Interestingly, though, most customer issues have very little to do with customer service – it has to do with the way business owners and leaders regard customers within their overall strategy. Service is just the outcome of many other strategic choices that span the entire business system. When they disconnect – it breaks – and, at that moment, it is too late. In fact, the marketing machine can keep pursuing new customers, just accelerating the problem. Maybe it is time to step back and reframe the issue.
How Did We End Up Here?
In bygone eras, we have seen the primacy of:
- Production – which gave us economies of scale + mass production
- Engineering + Robotics – which enabled the quality movement
- Marketing – which helped us marry-up products to markets, with the right intention but inside-out execution
- Technology – which gave people without personalities power (SysAdmins – yes you!), enabled automation + lowered the entry bar for many industries
- Finance – which helped businesses focus on short term and brought about cowboy antics that led to global financial crises (GFC)

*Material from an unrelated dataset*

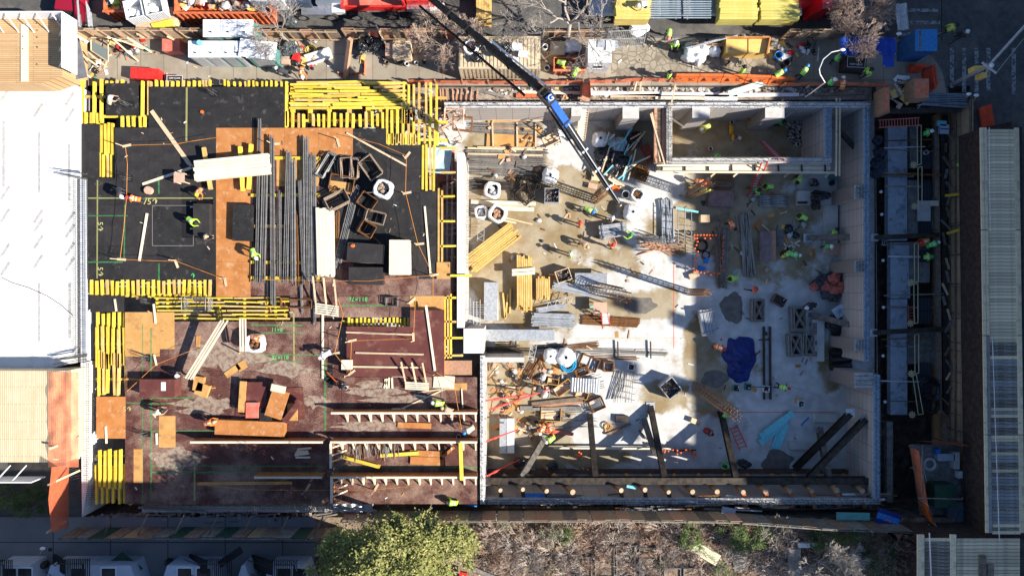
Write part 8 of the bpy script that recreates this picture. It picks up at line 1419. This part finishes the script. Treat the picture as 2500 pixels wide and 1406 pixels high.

No wonder businesses have become somewhat disillusioned.
Somewhere along the way, through the ‘flavours of the month’ businesses lost sight of the real reason they even continue to function. It’s now time to reframe what is important in business.
The Ultimate Reason You Are In Business – Your Customers
We’ve previously referred to the ‘margin-service’ model developed by Harvard, that demonstrates the link between happy staff, happy customers and happy business owners.
What’s not explicit in this model is that the customer is really the focal point of the whole system.
By reframing the way you see your business, putting the customer at the heart of everything you do, you can enjoy the same top-line and bottom-line benefits that those ‘in the know’ are already experiencing. These companies know that customer service is the outcome of good strategic choices in people, processes and technology.
So Where Do You Start?
Take a quick look at your business and ask yourself the following:
- Do we have a Customer Strategy in place – beyond just customer service processes?
- Have we captured our customer promises through a Customer Charter that is shared across the business?
- Where does the customer sit in our business? On the outer or the inner?
Answer honestly, and you’re halfway there!